A rendering of a proposed highway expansion in Colorado left the members of one subreddit outraged and dismayed.
"This is a rendering of the proposed I-70 highway expansion near Idaho Springs, CO," the original poster wrote. "They want to spend 700 million dollars to take an already large highway (darker color), remove a mountain, and ram it through. This is what the worst kind of highway expansion looks like." The statement ended with a strong use of expletives.
According to the Colorado Department of Transportation website, the highway expansion, called the "I-70 Floyd Hill project," is intended to "address the bottleneck on I-70 at Floyd Hill and improve travel time reliability" and "improve traffic flow and access at interchanges and intersections." Construction will run from 2024 to 2028, according to the Colorado DOT's timeline.
The main problem with that plan is that studies have shown, over and over, that expanding highways does not improve traffic flow or reduce congestion — instead, it attracts more cars, leading to more air and noise pollution, more environmental damage, and the same amount of traffic as before.
"Just one more lane bro. Promise this will fix the traffic problems. Just one more lane and everything will be great," wrote one Redditor.

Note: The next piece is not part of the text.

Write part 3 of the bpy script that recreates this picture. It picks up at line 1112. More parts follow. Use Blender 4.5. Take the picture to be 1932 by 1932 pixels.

"Wasting hundreds of millions of dollars and (messing) up nature further in order to be able to cut 5 seconds off, and have it added back by traffic anyways. What a deal," wrote another. "Why do governments magically have unlimited resources when building freeways but when running Public Transport, all of the sudden, they're struggling?"
The Colorado DOT also claims, bizarrely and confusingly, that expanding the highway will "implement environmental mitigation to enhance wildlife connectivity, air and water quality, stream conditions and recreation." The agency does not offer an explanation for what it means by this.